It's not often that I see an article so wrong in so many ways. But this New York Times article ("Common Core Curriculum Now Has Critics on the Left") fundamentally misunderstands the Common Core State Standards, conflates standards with their implementation, and attempts to force a debate about education policy into an ill-fitting political right-left framework.
Carol Burris, an acclaimed high school principal on Long Island, calls the Common Core a “disaster.”Why don't Carol Burris's students want to go to school anymore? The article doesn't say. It surely implies, though, that it's because of the Common Core State Standards. The next two sentences, however, are not about the standards, but about New York State's implementation of the standards. In fact, if you follow the third link in the quote above, you will see the entire statement, conveniently abridged in the Times article:
“We see kids,” she said, “they don’t want to go to school anymore.”
Leaders of both parties in the New York Legislature want to rethink how the state uses the Common Core.
The statewide teachers’ union withdrew its support for the standards last month until “major course corrections” took place.
NYSUT's board also withdrew its support for the Common Core standards as implemented and interpreted in New York state until SED makes major course corrections to its failed implementation plan and supports a three-year moratorium on high-stakes consequences from standardized testing.It's not Common Core that the teachers' union opposes: it's how it has been implemented in New York.
Next, the Times tries to force a "red-state / blue-state" dichotomy, quoting Governor Cuomo's criticism of the execution of the standards, then quoting a possible Republican challenger in the next gubernatorial election. While Republicans and Democrats disagree on many policy issues, Common Core is one of those topics on which the usual distinctions do not hold. It's as if the Times had to figure out a way to work in some political angle into the headline. But the headline doesn't match the content of the article.
Here is what really made my jaw drop, though. Those of us working on Common Core transition, and others who are knowledgeable about the standards, understand that CCSS replaces the "mile-wide, inch-deep" existing standards with deeper inquiry into fewer subjects. CCSS focuses on skills as well as content; it is more than just a laundry list of facts for students to learn and regurgitate on standardized tests. So what "Common Core" curriculum does the Public School 253 use to meet these standards?

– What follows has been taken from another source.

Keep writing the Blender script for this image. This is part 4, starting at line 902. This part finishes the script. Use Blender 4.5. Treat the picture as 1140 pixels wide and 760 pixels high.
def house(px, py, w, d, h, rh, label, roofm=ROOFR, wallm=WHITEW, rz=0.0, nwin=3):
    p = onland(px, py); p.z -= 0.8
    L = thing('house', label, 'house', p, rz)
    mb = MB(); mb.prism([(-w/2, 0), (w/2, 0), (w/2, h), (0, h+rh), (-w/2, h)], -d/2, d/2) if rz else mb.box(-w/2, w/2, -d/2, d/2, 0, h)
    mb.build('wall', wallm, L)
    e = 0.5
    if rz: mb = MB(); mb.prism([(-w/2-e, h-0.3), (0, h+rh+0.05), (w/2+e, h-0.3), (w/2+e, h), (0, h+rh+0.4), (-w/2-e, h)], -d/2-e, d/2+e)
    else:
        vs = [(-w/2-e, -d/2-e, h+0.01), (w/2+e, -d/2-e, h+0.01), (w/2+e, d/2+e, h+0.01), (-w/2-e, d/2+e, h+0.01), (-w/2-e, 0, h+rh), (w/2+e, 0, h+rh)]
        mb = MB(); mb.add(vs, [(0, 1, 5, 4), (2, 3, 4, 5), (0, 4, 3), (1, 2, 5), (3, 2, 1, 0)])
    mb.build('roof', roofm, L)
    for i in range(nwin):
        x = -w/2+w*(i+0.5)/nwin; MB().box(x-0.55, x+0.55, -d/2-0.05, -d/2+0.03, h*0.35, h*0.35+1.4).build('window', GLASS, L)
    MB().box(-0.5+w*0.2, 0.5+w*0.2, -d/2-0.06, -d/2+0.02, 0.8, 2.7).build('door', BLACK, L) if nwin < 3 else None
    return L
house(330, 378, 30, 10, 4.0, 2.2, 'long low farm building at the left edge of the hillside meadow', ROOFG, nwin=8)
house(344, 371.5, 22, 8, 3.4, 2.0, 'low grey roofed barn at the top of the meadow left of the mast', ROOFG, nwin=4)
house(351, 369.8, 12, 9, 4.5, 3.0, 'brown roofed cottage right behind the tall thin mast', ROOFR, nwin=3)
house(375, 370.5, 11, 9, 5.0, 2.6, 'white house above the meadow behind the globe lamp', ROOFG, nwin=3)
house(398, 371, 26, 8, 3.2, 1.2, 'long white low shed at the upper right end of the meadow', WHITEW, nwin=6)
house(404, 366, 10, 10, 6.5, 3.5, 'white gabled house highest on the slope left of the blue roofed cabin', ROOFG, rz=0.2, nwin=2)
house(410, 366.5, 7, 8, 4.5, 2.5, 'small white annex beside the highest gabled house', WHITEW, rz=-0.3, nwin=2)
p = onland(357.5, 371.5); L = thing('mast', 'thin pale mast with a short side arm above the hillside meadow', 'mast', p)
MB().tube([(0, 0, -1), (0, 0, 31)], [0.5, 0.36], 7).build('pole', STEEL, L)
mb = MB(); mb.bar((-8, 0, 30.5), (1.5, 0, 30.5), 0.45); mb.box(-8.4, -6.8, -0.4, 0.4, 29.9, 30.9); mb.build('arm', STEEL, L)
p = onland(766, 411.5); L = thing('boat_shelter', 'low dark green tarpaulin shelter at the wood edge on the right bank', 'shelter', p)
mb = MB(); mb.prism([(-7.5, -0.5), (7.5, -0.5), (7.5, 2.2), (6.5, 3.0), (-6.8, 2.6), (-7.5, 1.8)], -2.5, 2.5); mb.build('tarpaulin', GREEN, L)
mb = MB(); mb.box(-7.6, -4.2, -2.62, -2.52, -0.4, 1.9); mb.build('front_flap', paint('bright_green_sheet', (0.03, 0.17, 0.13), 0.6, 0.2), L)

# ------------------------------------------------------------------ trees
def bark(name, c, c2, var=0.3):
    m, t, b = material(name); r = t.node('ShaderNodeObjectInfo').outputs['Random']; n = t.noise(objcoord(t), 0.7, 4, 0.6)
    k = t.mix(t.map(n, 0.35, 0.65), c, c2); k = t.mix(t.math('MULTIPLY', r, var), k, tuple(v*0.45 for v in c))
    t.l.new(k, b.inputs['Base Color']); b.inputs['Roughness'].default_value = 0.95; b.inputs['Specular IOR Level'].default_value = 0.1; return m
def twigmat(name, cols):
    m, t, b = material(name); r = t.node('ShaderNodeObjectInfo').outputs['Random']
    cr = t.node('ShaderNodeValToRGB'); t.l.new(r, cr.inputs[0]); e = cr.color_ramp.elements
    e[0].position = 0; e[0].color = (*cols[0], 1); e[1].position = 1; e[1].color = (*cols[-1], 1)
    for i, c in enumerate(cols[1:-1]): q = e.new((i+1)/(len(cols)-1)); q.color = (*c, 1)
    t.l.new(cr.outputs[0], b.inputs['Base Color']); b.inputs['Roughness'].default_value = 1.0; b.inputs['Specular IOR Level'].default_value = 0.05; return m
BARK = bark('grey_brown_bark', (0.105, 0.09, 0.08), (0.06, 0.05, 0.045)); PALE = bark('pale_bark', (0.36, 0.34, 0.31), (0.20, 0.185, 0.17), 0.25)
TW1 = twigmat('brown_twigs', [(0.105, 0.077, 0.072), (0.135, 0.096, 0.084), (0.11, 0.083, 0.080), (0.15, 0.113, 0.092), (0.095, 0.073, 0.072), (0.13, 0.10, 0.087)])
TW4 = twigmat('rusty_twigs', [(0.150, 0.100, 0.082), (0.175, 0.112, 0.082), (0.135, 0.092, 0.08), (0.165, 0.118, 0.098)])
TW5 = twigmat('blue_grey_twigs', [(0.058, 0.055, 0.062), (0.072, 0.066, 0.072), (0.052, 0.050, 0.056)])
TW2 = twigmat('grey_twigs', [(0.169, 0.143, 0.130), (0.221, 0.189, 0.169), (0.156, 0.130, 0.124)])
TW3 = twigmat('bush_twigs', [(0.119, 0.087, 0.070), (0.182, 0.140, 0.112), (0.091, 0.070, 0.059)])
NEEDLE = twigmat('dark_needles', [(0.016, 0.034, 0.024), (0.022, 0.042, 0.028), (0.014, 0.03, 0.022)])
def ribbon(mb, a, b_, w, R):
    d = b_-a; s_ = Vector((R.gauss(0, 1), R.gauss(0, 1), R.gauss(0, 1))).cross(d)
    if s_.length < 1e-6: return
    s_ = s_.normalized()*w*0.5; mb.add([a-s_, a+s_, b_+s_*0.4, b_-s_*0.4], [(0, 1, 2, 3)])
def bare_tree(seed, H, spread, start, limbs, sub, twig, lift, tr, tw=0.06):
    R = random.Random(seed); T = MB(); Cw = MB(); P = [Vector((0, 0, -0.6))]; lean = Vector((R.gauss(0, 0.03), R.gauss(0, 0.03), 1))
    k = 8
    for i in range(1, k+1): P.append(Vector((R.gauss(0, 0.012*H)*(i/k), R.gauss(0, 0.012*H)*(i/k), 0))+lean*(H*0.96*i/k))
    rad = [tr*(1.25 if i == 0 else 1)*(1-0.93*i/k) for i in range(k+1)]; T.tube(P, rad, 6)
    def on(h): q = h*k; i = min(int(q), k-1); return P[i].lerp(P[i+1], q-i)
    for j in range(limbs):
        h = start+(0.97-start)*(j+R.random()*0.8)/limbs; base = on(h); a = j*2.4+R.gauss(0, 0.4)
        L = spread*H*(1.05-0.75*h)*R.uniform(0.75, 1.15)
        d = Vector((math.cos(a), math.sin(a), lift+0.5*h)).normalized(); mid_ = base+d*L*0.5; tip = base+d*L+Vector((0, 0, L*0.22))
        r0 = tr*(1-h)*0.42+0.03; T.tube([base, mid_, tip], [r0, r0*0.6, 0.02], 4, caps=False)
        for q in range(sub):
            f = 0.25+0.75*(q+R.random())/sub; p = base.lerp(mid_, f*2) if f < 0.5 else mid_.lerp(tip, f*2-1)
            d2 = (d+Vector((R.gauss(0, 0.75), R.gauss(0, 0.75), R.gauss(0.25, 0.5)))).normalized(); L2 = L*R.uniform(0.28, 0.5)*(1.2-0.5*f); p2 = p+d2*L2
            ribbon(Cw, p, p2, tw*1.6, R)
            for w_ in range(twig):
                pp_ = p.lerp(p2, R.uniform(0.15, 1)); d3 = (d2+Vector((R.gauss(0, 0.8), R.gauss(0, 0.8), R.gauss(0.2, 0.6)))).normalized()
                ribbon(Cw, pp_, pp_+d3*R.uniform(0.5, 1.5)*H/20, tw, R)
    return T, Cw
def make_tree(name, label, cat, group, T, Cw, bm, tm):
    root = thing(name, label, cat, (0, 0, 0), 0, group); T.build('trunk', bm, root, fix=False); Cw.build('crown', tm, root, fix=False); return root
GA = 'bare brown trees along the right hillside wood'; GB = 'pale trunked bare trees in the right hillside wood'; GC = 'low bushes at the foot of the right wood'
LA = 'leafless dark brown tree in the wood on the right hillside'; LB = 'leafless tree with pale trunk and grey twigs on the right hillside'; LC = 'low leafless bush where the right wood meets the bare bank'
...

The school chose one of the country’s most popular Common Core curriculums, called Core Knowledge. It is based on the ideas of E. D. Hirsch Jr., whose 1987 book, “Cultural Literacy: What Every American Needs to Know,” argued that mastery of a common set of facts was critical to learning....Wait, I don't think I read that right... <blinks, rubs eyes vigorously>
Mr. Hirsch and other defenders of the Common Core say children in early grades need lessons in history, civics, science and literature to build vocabularies and thrive.
E. D. Hirsch Jr., whose 1987 book, “Cultural Literacy: What Every American Needs to Know,”In what universe is E. D. Hirsch a basis for any kind of Common Core curriculum? Cultural Literacy is the nadir of the Reagan-era "A Nation at Risk" back-to-basics lets-make-kids-memorize-the-Greek-city-states educational idiocy. If you are a school attempting to implement CCSS, and you choose anything based on the work of E. D. Hirsch, you are doing it wrong. Does the author of this article even understand what Common Core is all about, beyond platitudes about "rigor" and "more challenging"? There's no textual evidence to support that conclusion.
There are those who criticize CCSS for ridiculous reasons; among the non-ridiculous critiques is the (accurate) observation that the standards are not perfect. However, our choice is not between CCSS and some hypothetical Utopian Set of Standards That We All Agree On. Our choice is between CCSS and existing standards. In California, that would mean our laundry list of facts that we have called California Content Standards for the last 15 years. Given those options, I enthusiastically choose CCSS. Is it perfect? No. Is it better than what we have now? Absolutely, definitively yes.